An Obama Pentagon spokesman denied that the suppressed images depict rape, while a carefully worded statement seemed to indicate other photos depict precisely such actions. Pentagon spokesman Bryan Whitman said the Telegraph “has completely mischaracterized the images.... None of the photos in question depict the images that are described in that article.” Whitman did not specifically deny Taguba’s claims.
Obama claims that the torture depicted in the photographs was committed by “a small number of individuals,” and that those “involved have been identified, and appropriate actions have been taken.” Here we may safely assume Obama is referring to a small handful of rank-and-file soldiers.
But what of the high-ranking officers who oversaw, endorsed and most likely ordered the torture and rape of prisoners?
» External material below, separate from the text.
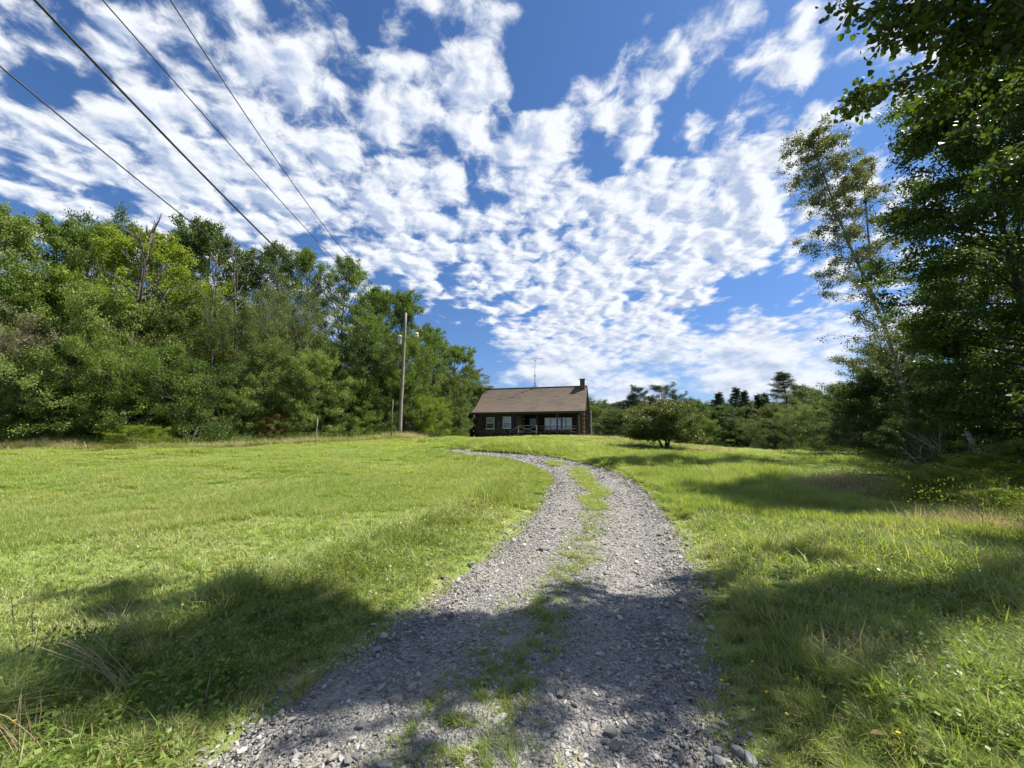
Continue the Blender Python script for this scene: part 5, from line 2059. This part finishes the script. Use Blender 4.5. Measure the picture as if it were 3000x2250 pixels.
    for i in ii:
        c = RCL[i]
        if c[1] < RNEAR - 1.0 or c[1] > 34:
            continue
        rr_ = math.hypot(c[0], c[1])
        st = .018 * rr_
        seg = float(np.linalg.norm(RCL[i + 1] - RCL[i]))
        m_ = max(1, int(seg / st))
        for sgn in (-1, 1):
            for q in range(m_):
                t = (q + r.random()) / m_
                p_ = RCL[i] * (1 - t) + RCL[i + 1] * t
                hw_ = float(halfw(p_[0], p_[1]))
                for o_ in (.0, .22, .44, .66):
                    if r.random() < .8:
                        e = p_ + RTN[i] * sgn * (hw_ + o_ * rr_ * .05 + r.uniform(-.05, .09))
                        ex.append(e[0]), ey.append(e[1]), es.append(st * 1.1)
    ex, ey, es = np.array(ex), np.array(ey), np.array(es)
    eo, _ = road_uv(ex, ey)
    x, y, off, s_ = np.r_[x, ex], np.r_[y, ey], np.r_[off, eo], np.r_[s_, es]
    n = len(x)
    d = np.abs(off) - halfw(x, y)
    h = np.where(d < 0, .07, grass_height(x, y, off)) * 1.25
    z = terrain(x, y, off)
    e_ = .4
    sx_ = (terrain(x + e_, y) - terrain(x - e_, y)) / (2 * e_)
    sy_ = (terrain(x, y + e_) - terrain(x, y - e_)) / (2 * e_)
    tilt = (s_ > .5)
    rots = np.stack([np.where(tilt, np.arctan(sy_), 0), np.where(tilt, -np.arctan(sx_), 0), g.integers(0, 4, n) * math.pi / 2 + np.where(tilt, 0, g.uniform(0, 6, n))], 1)
    # spin first, then tilt: only quarter turns are used, so tilt is written for the turned tile
    q = np.round(rots[:, 2] / (math.pi / 2)).astype(int) % 4
    ax, ay = rots[:, 0].copy(), rots[:, 1].copy()
    scatter('meadow_grass', np.stack([x, y, z], 1), rots, np.stack([s_, s_, h], 1), g.integers(0, 5, n), tiles, 'mown green grass of the meadow up to the cabin and the trees')

    # tall dry grass along the wood, round the pole and under the lone tree
    dry = [blades('dry_grass_tuft', 30, .16, 1.0, .010, .30, F['tan'], 600 + i, curl=.5) for i in range(3)]
    mixg = [blades('tall_grass_tuft', 26, .16, 1.0, .011, .30, F['blade_long'], 610 + i, curl=.6) for i in range(2)]
    pts, sc, pk = [], [], []
    r = random.Random(9)
    E_ = WOOD_EDGE

    def strew(cx, cy, sx, sy, m, h0, green=.3, s0=1.0):
        for _ in range(m):
            px_, py_ = cx + r.gauss(0, sx), cy + r.gauss(0, sy)
            pts.append((px_, py_))
            s_ = s0 * r.uniform(.7, 1.3)
            sc.append((s_, s_, h0 * r.uniform(.55, 1.2)))
            pk.append(r.randrange(3) if r.random() > green else 3 + r.randrange(2))
    for i in range(1500):
        xx = r.uniform(-28, -8.6)
        yy = float(np.interp(xx, E_[:, 0], E_[:, 1])) + r.gauss(.1, .35)
        hh = .30 + .25 * float(vnoise(xx, yy, .6, 61))
        pts.append((xx, yy))
        sc.append((1.1, 1.1, hh * r.uniform(.5, 1.2)))
        pk.append(r.randrange(3) if r.random() < .55 else 3 + r.randrange(2))
    strew(PB.x + .2, PB.y - .3, .9, .35, 190, .62, .12)
    strew(PB.x - 2.2, PB.y - .5, 1.0, .4, 110, .4, .35)
    g0 = ground(1950, 1321)
    strew(g0.x - .2, g0.y + .9, 1.9, .5, 160, .55, .25)
    strew(g0.x + 2.6, g0.y + .7, 1.2, .4, 110, .45, .25)
    strew(g0.x + 1.0, g0.y + .2, .7, .2, 40, .35, .3)
    q = ground(2500, 1445)
    strew(q.x, q.y + .2, .55, .35, 260, .62, .03, .8)
    q = ground(2600, 1462)
    strew(q.x, q.y, .45, .35, 120, .45, .1, .8)
    q = ground(2870, 1560)
    strew(q.x, q.y, .5, .4, 160, .42, .12, .6)
    q = ground(1740, 1288)
    strew(q.x + 1.0, q.y, 1.4, .5, 100, .45, .35)
    xs, ys = np.array([p_[0] for p_ in pts]), np.array([p_[1] for p_ in pts])
    zs = terrain(xs, ys)
    m = len(pts)
    rots = np.stack([rng.normal(0, .12, m), rng.normal(0, .12, m), rng.uniform(0, 6.28, m)], 1)
    scatter('dry_grass', np.stack([xs, ys, zs], 1), rots, np.array(sc), pk, dry + mixg, 'tan dry grass tufts along the wood, at the pole and by the bushes')
    # goldenrod and weeds at the hem
    wd = [leaves_tuft('weed', 130, .28, .55, .042, F['goldenrod'], 620, .35, .5), leaves_tuft('weed', 110, .3, .45, .045, F['mid'], 621, .5, .8), leaves_tuft('weed', 110, .3, .5, .045, F['pale'], 622, .4, .8)]
    pts, sc, pk = [], [], []
    for i in range(300):
        xx = r.uniform(-28, -5.0)
        yy = float(np.interp(xx, E_[:, 0], E_[:, 1])) + r.gauss(.7, .4)
        pts.append((xx, yy))
        pk.append(r.choice((0, 1, 1, 2, 2)))
        sc.append((1, 1, r.uniform(.7, 1.5)))
    for cx, cy, sx, sy, m, w_ in ((10.2, 9.4, 1.0, .6, 170, 0), (12.3, 10.6, 1.6, 1.2, 90, 0), (8.5, 6.2, .8, .9, 70, 0), (21.5, 21.2, 3.5, .7, 110, 0), (16.5, 15.5, 2.5, 2.0, 130, 1), (13.5, 9.5, 1.5, 1.5, 90, 2)):
        for _ in range(m):
            pts.append((cx + r.gauss(0, sx), cy + r.gauss(0, sy)))
            pk.append(w_ if r.random() < .6 else r.randrange(3))
            sc.append((.9, .9, r.uniform(.6, 1.6)))
    xs, ys = np.array([p_[0] for p_ in pts]), np.array([p_[1] for p_ in pts])
    m = len(pts)
    rots = np.stack([rng.normal(0, .1, m), rng.normal(0, .1, m), rng.uniform(0, 6.28, m)], 1)
    scatter('weeds', np.stack([xs, ys, terrain(xs, ys)], 1), rots, np.array(sc), pk, wd, 'leafy weeds and goldenrod at the foot of the wood and bushes')


build_grass()


# ------------------------------------------------------------------ single plants near the camera
def flower(px, py, h, label, group, tilt=(0, 0)):
    g0 = ground(px, py)
    o = empty('yellow_flower', g0)
    tag(o, label, 'flower', group)
    tp = Vector((tilt[0] * h, tilt[1] * h, h))
    MB().tube([(0, 0, 0), tp * .5 + Vector((.004, 0, 0)), tp], .0016, 4).build('stem', F['clover'], o)
    m_ = MB()
    n = 12
    for i in range(n):
        a = 6.283 * i / n
        c, s_ = math.cos(a), math.sin(a)
        R_ = .011
        m_.quad(tp, tp + Vector((c * R_ * .6 - s_ * .003, s_ * R_ * .6 + c * .003, .004)), tp + Vector((c * R_, s_ * R_, .006)), tp + Vector((c * R_ * .6 + s_ * .003, s_ * R_ * .6 - c * .003, .004)))
    m_.lathe([(.004, -.004), (.006, .0), (.004, .005)], tp, 8)
    m_.build('flower_head', F['flower'], o)


def build_flowers():
    r = random.Random(12)
    for px, py, h, lab in ((20, 2225, .16, 'yellow flower lowest in the bottom left corner of the grass'), (22, 2188, .14, 'yellow flower just above the lowest one at the left edge'),
                           (342, 1975, .15, 'yellow flower standing in the shaded weeds of the left verge'), (118, 2050, .10, 'small yellow flower in the sunny grass right of the dry seed stalks'),
                           (1120, 1650, .10, 'yellow flower by the left gravel edge'),
                           (2210, 2005, .13, 'yellow flower on the grass bank beside the right gravel edge'), (2264, 2125, .17, 'tall yellow flower leaning at the right gravel edge'),
                           (2440, 2130, .13, 'yellow flower in the middle of the shaded herbs on the right'), (2335, 2190, .14, 'yellow flower right of the tall leaning one'),
                           (2663, 2245, .13, 'yellow flower at the bottom between the herbs on the right'), (2120, 2055, .12, 'yellow flower reaching out over the right gravel edge'),
                           (2765, 1655, .16, 'yellow flower in the shade before the small dark bush')):
        flower(px, py, h, lab, None, (r.uniform(-.2, .2), r.uniform(-.2, .2)))
    spots = [(1340 + r.gauss(0, 30), 1450 + r.gauss(0, 9)) for _ in range(14)] + [(1290 + r.gauss(0, 45), 1560 + r.gauss(0, 14)) for _ in range(12)]
    for px, py in spots:
        flower(px, py, r.uniform(.10, .16), 'tiny yellow flower in the clover strip beside the left gravel edge', 'yellow flowers in the clover beside the left gravel edge')
    spots = [(640 + r.gauss(0, 60), 1690 + r.gauss(0, 18)) for _ in range(12)] + [(930 + r.gauss(0, 30), 1740 + r.gauss(0, 12)) for _ in range(6)]
    for px, py in spots:
        flower(px, py, r.uniform(.12, .2), 'tiny yellow flower in the tall grass band of the left meadow', 'yellow flowers in the tall grass of the left meadow')


build_flowers()


def leafy_plant(name, label, px, py, h, nl, L, mat, stem_mat, seed, lw=.55, spread=.5):
    r = random.Random(seed)
    g0 = ground(px, py)
    o = empty(name, g0)
    tag(o, label, 'plant')
    tk = path((0, 0, 0), (r.uniform(-.15, .15), 0, 1), h, 6, 0, .08, r)
    MB().tube(tk, [.004 * (1 - .6 * i / 6) for i in range(7)], 5).build('stem', stem_mat, o)
    for i in range(nl):
        p, d = along(tk, .25 + .74 * (i + 1) / nl * .99)
        az = i * 2.6 + r.uniform(-.4, .4)
        a = Vector((math.cos(az), math.sin(az), r.uniform(-.15, .35) * (1 - spread))).normalized()
        s_ = a.cross(Vector((0, 0, 1))).normalized()
        up_ = s_.cross(a)
        ll = L * r.uniform(.7, 1.15)
        m_ = MB()
        p = p + a * .01
        pts = [(0, 0, 0), (.25, .40, .02), (.6, .42, .02), (1, 0, -.10), (.6, -.42, .02), (.25, -.40, .02)]
        V = [p + a * ll * q[0] + s_ * ll * lw * q[1] + up_ * ll * q[2] for q in pts]
        V.append(p + a * ll * .55 - up_ * ll * .03)
        i0 = len(m_.v)
        m_.v += [tuple(v) for v in V]
        for q in range(6):
            m_.f.append((i0 + q, i0 + (q + 1) % 6, i0 + 6))
        m_.build('leaf', mat, o)


def build_plants():
    r = random.Random(31)
    leafy_plant('poplar_seedling', 'bright green seedling with heart-shaped leaves in the shaded right verge', 2305, 1812, .42, 9, .085, F['lime'], M['bark'], 3, .8)
    leafy_plant('broadleaf_weed', 'bright yellow-green broad-leaved weed low in the right verge', 2712, 2120, .16, 5, .11, F['lime'], F['clover'], 4, .4)
    leafy_plant('broadleaf_weed', 'dark leafy weed standing behind the bright seedling', 2385, 1835, .34, 9, .05, F['dark'], M['bark_dark'], 5, .5)
    leafy_plant('broadleaf_weed', 'yellowing leafy weed at the sunlit edge of the left shade', 448, 2070, .22, 8, .07, F['goldenrod'], F['clover'], 6, .35)
    leafy_plant('broadleaf_weed', 'dry brown weed stalk with shrivelled leaves beside the gravel on the left', 600, 2078, .20, 7, .04, F['rust'], M['dead_wood'], 7, .5)
    leafy_plant('broadleaf_weed', 'brown withered leaves at the bottom of the right verge', 2610, 2215, .10, 7, .06, F['rust'], M['dead_wood'], 8, .6)
    leafy_plant('broadleaf_weed', 'pale leafy sprig at the border of light and shade on the right', 2655, 1572, .35, 9, .05, F['pale'], F['clover'], 9, .5)
    leafy_plant('broadleaf_weed', 'pale leafy sprig left of the other, by the dark grass bump on the right', 2420, 1560, .32, 9, .05, F['pale'], F['clover'], 10, .5)
    # weed clumps in the left shade
    for px, py, R_, h, lab, mt in ((215, 1965, .26, .30, 'leafy weed clump in the deepest shade of the left verge', 'mid'), (345, 2000, .22, .24, 'leafy weed clump behind the fanned dry stalks', 'mid'), (620, 2020, .2, .24, 'upright leafy weed between shade and gravel on the left', 'mid'), (830, 1850, .28, .2, 'low herb clump in the shade left of the gravel', 'olive')):
        g0 = ground(px, py)
        g = np.random.default_rng(int(px))
        o = empty('weed_clump', g0)
        tag(o, lab, 'weed')
        nst = 22
        m_, C = MB(), []
        for i in range(nst):
            p = path((g.normal(0, R_ * .4), g.normal(0, R_ * .3), 0), (g.normal(0, .3), g.normal(0, .3), 1), h * g.uniform(.6, 1.15), 4, 0, .12, r)
            m_.tube(p, [.0025, .002, .002, .0015, .001], 3)
            for t in np.linspace(.25, .98, 14):
                c, _ = along(p, float(t))
                C.append((c.x + g.normal(0, .012), c.y + g.normal(0, .012), c.z))
        m_.build('stem', F['clover'], o)
        V, f, rn = leaf_arrays(np.array(C), .036, .55, g, 1.0, .2)
        link(bpy.data.objects.new('foliage', np_mesh('foliage', V, [f], F[mt], {'rnd': rn})), o)
    # dry stalks
    for px, py, n, L, sp, lab in ((385, 2058, 26, .62, (-1.0, .15), 'fan of long dry tan stalks spreading left over the left verge'), (60, 2020, 14, .55, (.1, .1), 'arching dry seed stalks at the left edge'),
                                  (440, 1970, 16, .50, (0, 0), 'upright dry seed stalks in the shaded left verge'), (90, 2240, 24, .45, (-.8, .2), 'bent straw-coloured stalks in the bottom left corner')):
        g0 = ground(px, py)
        o = empty('dry_grass_stalks', g0)
        tag(o, lab, 'dry grass')
        for i in range(n):
            m_ = MB()
            d = Vector((sp[0] + r.gauss(0, .35), sp[1] + r.gauss(0, .3), r.uniform(.45, 1.3)))
            p = path((r.gauss(0, .03), r.gauss(0, .03), 0), d, L * r.uniform(.7, 1.3), 7, -.7, .05, r)
            m_.tube(p, [.0016, .0015, .0014, .0013, .0012, .0011, .0022, .0007], 4)
            for k in range(6):
                c, cd = along(p, .72 + .27 * k / 6)
                m_.tube([c, c + cd * .02 + Vector((r.gauss(0, .008), r.gauss(0, .008), -.004))], [.0022, .0006], 3)
            m_.build('stalk', F['tan'], o)


build_plants()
If there are 2,000 photographs of prisoner torture that fell under the control of the Pentagon, how many more cases were not photographed? It is clear that the torture and rape of prisoners went far beyond the actions of “a few bad apples.” This torture and sexual humiliation of prisoners—up to and including rape—can only be described as the systematic policy of the US military and Central Intelligence Agency (CIA), sanctioned at the highest levels of government. Indeed, the generals’ opposition to further publication of the photos is likely based in part on their own association with the crimes.